- _WHAT TO DO_
Retype everything in the listing, leaving each line exactly as it is.

- _DATASET CONTENT_
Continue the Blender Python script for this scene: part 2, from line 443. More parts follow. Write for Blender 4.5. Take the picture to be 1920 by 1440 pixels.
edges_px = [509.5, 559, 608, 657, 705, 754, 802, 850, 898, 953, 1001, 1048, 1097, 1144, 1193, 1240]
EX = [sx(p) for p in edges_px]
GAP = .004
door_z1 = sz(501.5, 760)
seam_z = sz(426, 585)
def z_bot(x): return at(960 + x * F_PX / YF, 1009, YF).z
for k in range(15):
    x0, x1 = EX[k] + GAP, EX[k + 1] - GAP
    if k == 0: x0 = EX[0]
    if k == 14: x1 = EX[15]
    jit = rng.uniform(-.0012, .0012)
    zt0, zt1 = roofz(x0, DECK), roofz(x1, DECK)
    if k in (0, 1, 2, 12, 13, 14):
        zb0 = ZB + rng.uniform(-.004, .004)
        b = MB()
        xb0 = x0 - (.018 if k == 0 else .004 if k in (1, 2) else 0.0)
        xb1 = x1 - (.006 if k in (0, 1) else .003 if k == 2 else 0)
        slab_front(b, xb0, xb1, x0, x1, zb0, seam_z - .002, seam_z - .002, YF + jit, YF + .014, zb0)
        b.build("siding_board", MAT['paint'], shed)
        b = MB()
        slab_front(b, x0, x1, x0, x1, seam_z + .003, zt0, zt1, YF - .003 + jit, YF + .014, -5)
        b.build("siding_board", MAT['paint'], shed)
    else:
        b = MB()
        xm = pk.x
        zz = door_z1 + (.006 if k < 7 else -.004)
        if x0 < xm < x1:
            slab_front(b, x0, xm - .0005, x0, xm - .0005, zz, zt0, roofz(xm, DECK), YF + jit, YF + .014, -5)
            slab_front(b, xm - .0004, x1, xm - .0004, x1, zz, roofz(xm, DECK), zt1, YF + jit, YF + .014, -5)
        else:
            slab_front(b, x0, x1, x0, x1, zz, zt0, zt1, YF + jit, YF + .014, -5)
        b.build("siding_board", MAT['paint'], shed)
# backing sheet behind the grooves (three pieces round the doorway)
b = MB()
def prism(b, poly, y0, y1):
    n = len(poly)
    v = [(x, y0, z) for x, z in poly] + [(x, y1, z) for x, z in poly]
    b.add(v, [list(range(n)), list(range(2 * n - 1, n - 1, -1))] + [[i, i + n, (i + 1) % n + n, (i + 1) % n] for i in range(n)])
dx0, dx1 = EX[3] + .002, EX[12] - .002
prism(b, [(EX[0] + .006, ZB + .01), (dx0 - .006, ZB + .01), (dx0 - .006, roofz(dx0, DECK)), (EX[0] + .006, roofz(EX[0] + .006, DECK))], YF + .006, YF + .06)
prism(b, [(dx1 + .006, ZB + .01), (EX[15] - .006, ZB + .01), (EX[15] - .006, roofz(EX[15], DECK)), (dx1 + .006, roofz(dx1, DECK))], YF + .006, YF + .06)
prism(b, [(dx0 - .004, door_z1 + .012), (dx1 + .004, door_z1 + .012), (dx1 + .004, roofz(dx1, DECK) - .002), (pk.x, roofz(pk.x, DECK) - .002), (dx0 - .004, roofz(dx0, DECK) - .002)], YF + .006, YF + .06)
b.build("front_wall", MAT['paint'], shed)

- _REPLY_
Continue the Blender Python script for this scene: part 2, from line 443. More parts follow. Write for Blender 4.5. Take the picture to be 1920 by 1440 pixels.
edges_px = [509.5, 559, 608, 657, 705, 754, 802, 850, 898, 953, 1001, 1048, 1097, 1144, 1193, 1240]
EX = [sx(p) for p in edges_px]
GAP = .004
door_z1 = sz(501.5, 760)
seam_z = sz(426, 585)
def z_bot(x): return at(960 + x * F_PX / YF, 1009, YF).z
for k in range(15):
    x0, x1 = EX[k] + GAP, EX[k + 1] - GAP
    if k == 0: x0 = EX[0]
    if k == 14: x1 = EX[15]
    jit = rng.uniform(-.0012, .0012)
    zt0, zt1 = roofz(x0, DECK), roofz(x1, DECK)
    if k in (0, 1, 2, 12, 13, 14):
        zb0 = ZB + rng.uniform(-.004, .004)
        b = MB()
        xb0 = x0 - (.018 if k == 0 else .004 if k in (1, 2) else 0.0)
        xb1 = x1 - (.006 if k in (0, 1) else .003 if k == 2 else 0)
        slab_front(b, xb0, xb1, x0, x1, zb0, seam_z - .002, seam_z - .002, YF + jit, YF + .014, zb0)
        b.build("siding_board", MAT['paint'], shed)
        b = MB()
        slab_front(b, x0, x1, x0, x1, seam_z + .003, zt0, zt1, YF - .003 + jit, YF + .014, -5)
        b.build("siding_board", MAT['paint'], shed)
    else:
        b = MB()
        xm = pk.x
        zz = door_z1 + (.006 if k < 7 else -.004)
        if x0 < xm < x1:
            slab_front(b, x0, xm - .0005, x0, xm - .0005, zz, zt0, roofz(xm, DECK), YF + jit, YF + .014, -5)
            slab_front(b, xm - .0004, x1, xm - .0004, x1, zz, roofz(xm, DECK), zt1, YF + jit, YF + .014, -5)
        else:
            slab_front(b, x0, x1, x0, x1, zz, zt0, zt1, YF + jit, YF + .014, -5)
        b.build("siding_board", MAT['paint'], shed)
# backing sheet behind the grooves (three pieces round the doorway)
b = MB()
def prism(b, poly, y0, y1):
    n = len(poly)
    v = [(x, y0, z) for x, z in poly] + [(x, y1, z) for x, z in poly]
    b.add(v, [list(range(n)), list(range(2 * n - 1, n - 1, -1))] + [[i, i + n, (i + 1) % n + n, (i + 1) % n] for i in range(n)])
dx0, dx1 = EX[3] + .002, EX[12] - .002
prism(b, [(EX[0] + .006, ZB + .01), (dx0 - .006, ZB + .01), (dx0 - .006, roofz(dx0, DECK)), (EX[0] + .006, roofz(EX[0] + .006, DECK))], YF + .006, YF + .06)
prism(b, [(dx1 + .006, ZB + .01), (EX[15] - .006, ZB + .01), (EX[15] - .006, roofz(EX[15], DECK)), (dx1 + .006, roofz(dx1, DECK))], YF + .006, YF + .06)
prism(b, [(dx0 - .004, door_z1 + .012), (dx1 + .004, door_z1 + .012), (dx1 + .004, roofz(dx1, DECK) - .002), (pk.x, roofz(pk.x, DECK) - .002), (dx0 - .004, roofz(dx0, DECK) - .002)], YF + .006, YF + .06)
b.build("front_wall", MAT['paint'], shed)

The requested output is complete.